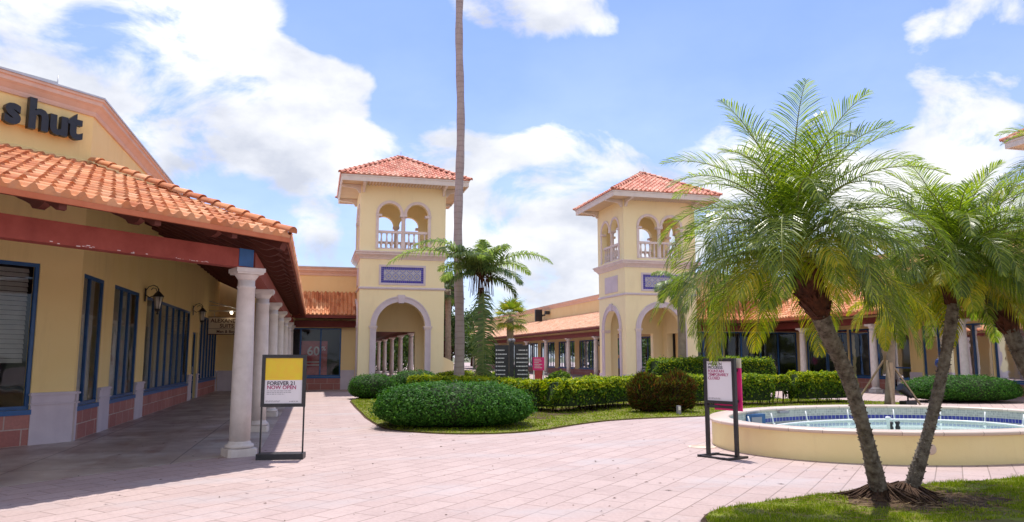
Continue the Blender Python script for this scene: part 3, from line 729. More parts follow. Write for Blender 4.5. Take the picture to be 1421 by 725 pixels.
# brick base under the windows, lilac piers
mb = MB(); q = Vector(WS) + N45 * .002; mb.obox(Vector(WS), D45, Ltot - .80, .025, 0, .57, n=-1); mb.build('brick_base', 'brickD', shop)
mb = MB()
for a, b_, _ in wins: mb.box(-4.57, -4.545, a, b_, 0, .57)
mb.build('brick_base', 'brickY', shop)
def pier_at(o, d, n, u0, u1):
    mb = MB(); o = Vector(o); d = Vector(d); n = Vector(n); s = (d.x * n.y - d.y * n.x) > 0
    for z0, z1, w in ((0, .74, .045), (.74, .765, .075), (.765, .785, .04), (.785, .92, .05), (.92, .955, .08), (.955, .97, .055)):
        mb.obox(o + d * (u0 - (w - .045)), d, u1 - u0 + 2 * (w - .045), w, z0, z1, n=1 if s else -1)
    mb.build('pier_base', 'lilac', shop)
pier_at(WS, D45, N45, Ltot - .80, Ltot - .0)
for a, b_ in ((18.4, 19.3), (21.9, 22.85), (30.5, 31.3), (32.6, 33.0), (38.6, 38.95)): pier_at((-4.57, a), Vector((0, 1)), Vector((1, 0)), 0, b_ - a)
pier_at((-4.57, 16.74), Vector((0, 1)), Vector((1, 0)), 0, .12)
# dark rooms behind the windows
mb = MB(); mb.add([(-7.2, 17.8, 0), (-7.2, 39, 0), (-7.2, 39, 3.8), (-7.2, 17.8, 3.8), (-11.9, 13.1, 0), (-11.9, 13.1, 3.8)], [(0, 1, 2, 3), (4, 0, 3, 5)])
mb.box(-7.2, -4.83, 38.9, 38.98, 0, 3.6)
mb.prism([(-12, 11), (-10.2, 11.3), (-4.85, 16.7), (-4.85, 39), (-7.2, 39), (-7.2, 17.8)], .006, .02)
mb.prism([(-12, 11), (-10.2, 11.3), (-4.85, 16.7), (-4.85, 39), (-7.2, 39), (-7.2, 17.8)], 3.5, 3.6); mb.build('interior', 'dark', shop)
# parapet cornice with metal cap
mb = MB(); pth = [WS, WC, (-4.57, 39.0)]
sweep(mb, pth, prof(CORN, 6.56, .84)); mb.build('cornice', 'peach', shop)
mb = MB(); sweep(mb, pth, [(-.3, 6.915), (.22, 6.915), (.22, 6.95), (-.3, 6.95)]); mb.build('flashing', 'metalcap', shop)
mb = MB(); mb.prism([(WS[0] - 2, WS[1] + 2.5), (WS[0] - .5, WS[1] + .5), (-5.1, 17.1), (-5.1, 39), (-11, 39)], 6.55, 6.62); mb.build('flat_roof', 'grey', shop)
mb = MB(); mb.prism([(WS[0] - 1.2, WS[1] + .9), (-5.35, 16.95), (-5.7, 17.35), (WS[0] - 1.6, WS[1] + 1.3)], 6.62, 7.33); mb.build('roof_curb', 'metalcap', shop)
mb = MB(); mb.tube([(-5.25, 16.6, 6.9), (-5.25, 16.6, 7.35)], .012, 5); mb.build('lightning_rod', 'metalcap', shop)
# ledge where the sign wall meets the roof
mb = MB(); sweep(mb, pth, [(0, 5.52), (.05, 5.52), (.05, 5.60), (0, 5.63)]); mb.build('flashing', 'stucco', shop)
# sign letters on a raceway
sg = Vector((-4.57, 16.69))
mb = MB(); a = sg - D45 * 2.6 + N45 * .0; mb.obox(a, D45, 2.15, .09, 6.0, 6.17, n=-1); race = mb.build('sign_raceway', 'stucco', shop)
rot = Matrix.Rotation(R(45), 4, 'Z')
def place_text(mb, p, rz, off=(0, 0, 0)): return mb.xf(Matrix.Translation(Vector(p)) @ Matrix.Rotation(rz, 4, 'Z') @ Matrix.Translation(Vector(off)))
for ch, dist, sz in (('s', 1.76, .74), ('h', 1.36, .80), ('u', .965, .74), ('t', .60, .78)):
    t = text_mb(ch, sz, .055, .03); p = sg - D45 * dist + N45 * .16
    place_text(t, (p.x, p.y, 5.97 if ch != 'u' else 5.97), R(45)); o = t.build('sign_letter', 'blackletter', shop, smooth=False)

# --- arcade roof: eave at z 3.65, hip from the corner up to the wall
EC = Vector((-.47, 13.31, 3.70)); zt = 5.52
# face over the 45 degree side
f45 = MB(); PT = .205; ev0 = EC - Vector((S2, S2, 0)) * 9.2
horiz = (Vector((WC[0], WC[1])) - Vector((EC.x, EC.y))).dot(Vector((-S2, S2)))     # distance from eave to wall
upv = Vector((-S2 * horiz, S2 * horiz, zt - EC.z)).normalized(); vt = math.hypot(horiz, zt - EC.z)
uc = 9.2; uw = 9.2 + (Vector((WC[0], WC[1])) - Vector((EC.x, EC.y))).dot(Vector((S2, S2)))
def g45(u): return vt if u <= uw else max(0, vt * (uc - u) / (uc - uw))
tile_face(f45, ev0, EC, upv, g45, (uw, uw + .1, uw + .2, uw + .3, uw + .4), pitch=PT, amp=.058, seed=2); f45.build('roof_tiles', 'tile', shop)
fs_ = MB(); hz = EC.x - WC[0]; ups = Vector((-hz, 0, zt - EC.z)).normalized(); vs_ = math.hypot(hz, zt - EC.z); ks = WC[1] - EC.y
def gs(u): return vs_ if u >= ks else vs_ * u / ks
tile_face(fs_, EC, (EC.x, 38.6, EC.z), ups, gs, (ks,), pitch=PT, amp=.058, seed=4); fs_.build('roof_tiles', 'tile', shop)
mb = MB(); hip_caps(mb, EC + Vector((.02, -.05, .06)), (WC[0] + .05, WC[1] - .08, zt + .1), .098, .38); mb.build('ridge_tiles', 'tile', shop)
# roof deck (closed underside) and fascias
mb = MB(); th = .06
A = Vector(EC) + Vector((-.02, .05, -.05)); B = Vector((WC[0], WC[1], zt - .06)); C_ = Vector((A.x, 38.6, A.z)); D_ = Vector((WC[0], 38.6, zt - .06))
E_ = Vector((ev0.x, ev0.y, A.z)); F_ = Vector((WC[0] - (9.2 - .5) * S2, WC[1] - (9.2 - .5) * S2, zt - .06))
for q in ((A, C_, D_, B), (E_, A, B, F_)):
    lo = [p - Vector((0, 0, .06)) for p in q]; mb.add(list(q) + lo, [(0, 1, 2, 3), (7, 6, 5, 4), (0, 4, 5, 1), (1, 5, 6, 2), (2, 6, 7, 3), (3, 7, 4, 0)])
mb.build('roof_deck', 'darkwood', shop)
mb = MB(); sweep(mb, [(ev0.x, ev0.y), (EC.x, EC.y), (EC.x, 38.5)], [(-.05, 3.60), (.0, 3.60), (.0, 3.675), (-.05, 3.675)]); mb.build('fascia', 'fascia', shop)
# beams
mb = MB(); CC = Vector((-1.17, 13.6)); mb.obox(CC + D45 * .0, -D45, 8.5, .24, 3.152, 3.46); mb.build('beam', 'redwood', shop)
mb = MB(); mb.box(-1.29, -1.05, 13.75, 38.8, 3.155, 3.46); mb.build('beam', 'redwood', shop)
mb = MB(); q = CC - D45 * .04; mb.obox(q - D45 * .24, D45, .30, .262, 3.17, 3.47); mb.build('beam_strap', 'navy', shop)
# flaking paint along the beam's lower edge
mb = MB(); rnd = random.Random(21)
for _ in range(26):
    u = rnd.choice([rnd.uniform(.9, 1.5), rnd.uniform(2.7, 2.95), rnd.uniform(.4, 3.4)]); l = rnd.uniform(.008, .06); h = rnd.uniform(.003, .011); z = 3.153 + abs(rnd.gauss(0, .010))
    p = CC - D45 * u + N45 * .1205; mb.obox(p, D45, l, .0015, z, z + h, n=-1)
mb.build('paint_flakes', 'lilac_cap', shop)['kind'] = 'stuff'
# rafters: side (perpendicular to Y) with shaped tails, and 45 side
def rafter(L, rise, tail=.62):
    """rafter along +x from the eave: profile in xz, y thick"""
    sl = rise / L
    top = lambda x: sl * x
    up_ = [(0.02, top(.02) - .13), (.06, top(.06) - .05)]
    pts = [(.06, top(.06) - .02), (L, top(L) - .02), (L, top(L) - .20), (tail + .12, top(tail + .12) - .20), (tail + .02, top(tail) - .20), (tail - .05, top(tail) - .26), (tail - .16, top(tail) - .285), (tail - .28, top(tail) - .25), (tail - .34, top(tail) - .20), (.12, top(.1) - .12), (.06, top(.06) - .1)]
    mb = MB(); n = len(pts)
    mb.add([(x, -.05, z) for x, z in pts] + [(x, .05, z) for x, z in pts], [tuple(range(n)), tuple(range(n, 2 * n))[::-1]] + [(i, n + i, n + (i + 1) % n, (i + 1) % n) for i in range(n)])
    return mb
ks = WC[1] - EC.y
rs = rafter(hz, zt - EC.z); rs.xf(Matrix.Rotation(PI, 4, 'Z'))
r0 = rs.build('rafter', 'darkwood', shop, world=False)
L0 = Vector(shop.location)
for yy in (14.35, 15.3, 16.25):
    k_ = (yy - .12 - EC.y) / ks; j_ = rafter(max(.85, hz * k_), (zt - EC.z) * max(.85, hz * k_) / hz, .6); j_.xf(Matrix.Rotation(PI, 4, 'Z')); j_ = j_.build('rafter', 'darkwood', shop, world=False); j_.location = Vector((EC.x, yy, EC.z - .09)) - L0
y = 17.2; first = True
while y < 38.4:
    p = Vector((EC.x, y, EC.z - .09)) - L0
    if first: r0.location = p; first = False
    else: dup_part(r0, p, shop)
    y += .95
rr_ = rafter(horiz, zt - EC.z, .75); r1 = rr_.build('rafter', 'darkwood', shop, world=False); r1.rotation_euler = (0, 0, R(135))
u = 1.1; first = True
while u < 8:
    e = EC - Vector((S2, S2, 0)) * u; p = Vector((e.x, e.y, EC.z - .09)) - L0
    if first: r1.location = p; first = False
    else: dup_part(r1, p, shop)
    u += 1.35
# hip rafter to the corner
mb = MB(); A_ = EC + Vector((-.1, .08, -.16)); B_ = Vector((WC[0], WC[1], zt - .22)); mb.tube([A_, B_], .1, 4, sm=False); mb.build('hip_rafter', 'darkwood', shop)
# columns
c0 = column_proto(shop, Vector((-1.17, 13.62, 0)) - L0, rz=R(22.5))
for yy in (17.9, 22.2, 26.45, 30.7, 34.9, 38.4): dup_part(c0, Vector((-1.17, yy, 0)) - L0, shop, 0)
p_ = CC - D45 * 5.2; dup_part(c0, Vector((p_.x, p_.y, 0)) - L0, shop, R(45))

# wall lanterns ------------------------------------------------------
def lantern(loc, rz, label):
    t = thing('wall_lantern', label, 'lantern', loc, rz, 'black wall lanterns'); t.scale = (1.12, 1.12, 1.12)
    mb = MB(); mb.box(0, .02, -.045, .045, -.16, .16)
    mb.tube([(.01, 0, .0), (.10, 0, -.06), (.22, 0, -.02), (.27, 0, .08), (.24, 0, .16), (.17, 0, .17), (.13, 0, .12)], .011, 6)
    mb.tube([(.01, 0, .1), (.08, 0, .2), (.18, 0, .24), (.27, 0, .20), (.30, 0, .13), (.30, 0, .1)], .011, 6)
    mb.build('bracket', 'black', t, world=False)
    mb = MB(); c_ = (.30, 0, -.34)
    mb.lathe([(.012, .50), (.02, .46), (.012, .44), (.04, .42), (.085, .37), (.135, .31), (.13, .295)], 8, c_, sm=False)
    mb.lathe([(.055, -.06), (.075, -.02), (.07, .0)], 8, c_, sm=False); mb.lathe([(.008, -.14), (.03, -.11), (.012, -.08), (.05, -.06)], 8, c_, sm=False)
    for k in range(6):
        a = 2 * PI * k / 6; mb.tube([(c_[0] + .068 * math.cos(a), .068 * math.sin(a), c_[2] - .01), (c_[0] + .115 * math.cos(a), .115 * math.sin(a), c_[2] + .30)], .008, 4)
    mb.build('lantern_cage', 'black', t, world=False)
    mb = MB(); mb.lathe([(.055, 0), (.10, .295)], 12, c_); mb.build('lamp_glass', 'bulb', t, world=False)
    return t
lantern((-4.545, 22.4, 3.33), 0, 'nearer black wall lantern on the yellow pier beside the wide navy window')
lantern((-4.545, 30.9, 3.40), 0, 'farther black wall lantern on the arcade wall beside the hanging cream sign')
lantern((23.37, 59.2, 3.0), PI, 'distant black wall lantern between dark windows of the far right arcade')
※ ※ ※
> [Short task]:
Repeat, with no pictures, each line from the beginning of the data through the line containing "17.8)], .006, .02)", inclusive.

> [Exercise result]:
Continue the Blender Python script for this scene: part 3, from line 729. More parts follow. Write for Blender 4.5. Take the picture to be 1421 by 725 pixels.
# brick base under the windows, lilac piers
mb = MB(); q = Vector(WS) + N45 * .002; mb.obox(Vector(WS), D45, Ltot - .80, .025, 0, .57, n=-1); mb.build('brick_base', 'brickD', shop)
mb = MB()
for a, b_, _ in wins: mb.box(-4.57, -4.545, a, b_, 0, .57)
mb.build('brick_base', 'brickY', shop)
def pier_at(o, d, n, u0, u1):
    mb = MB(); o = Vector(o); d = Vector(d); n = Vector(n); s = (d.x * n.y - d.y * n.x) > 0
    for z0, z1, w in ((0, .74, .045), (.74, .765, .075), (.765, .785, .04), (.785, .92, .05), (.92, .955, .08), (.955, .97, .055)):
        mb.obox(o + d * (u0 - (w - .045)), d, u1 - u0 + 2 * (w - .045), w, z0, z1, n=1 if s else -1)
    mb.build('pier_base', 'lilac', shop)
pier_at(WS, D45, N45, Ltot - .80, Ltot - .0)
for a, b_ in ((18.4, 19.3), (21.9, 22.85), (30.5, 31.3), (32.6, 33.0), (38.6, 38.95)): pier_at((-4.57, a), Vector((0, 1)), Vector((1, 0)), 0, b_ - a)
pier_at((-4.57, 16.74), Vector((0, 1)), Vector((1, 0)), 0, .12)
# dark rooms behind the windows
mb = MB(); mb.add([(-7.2, 17.8, 0), (-7.2, 39, 0), (-7.2, 39, 3.8), (-7.2, 17.8, 3.8), (-11.9, 13.1, 0), (-11.9, 13.1, 3.8)], [(0, 1, 2, 3), (4, 0, 3, 5)])
mb.box(-7.2, -4.83, 38.9, 38.98, 0, 3.6)
mb.prism([(-12, 11), (-10.2, 11.3), (-4.85, 16.7), (-4.85, 39), (-7.2, 39), (-7.2, 17.8)], .006, .02)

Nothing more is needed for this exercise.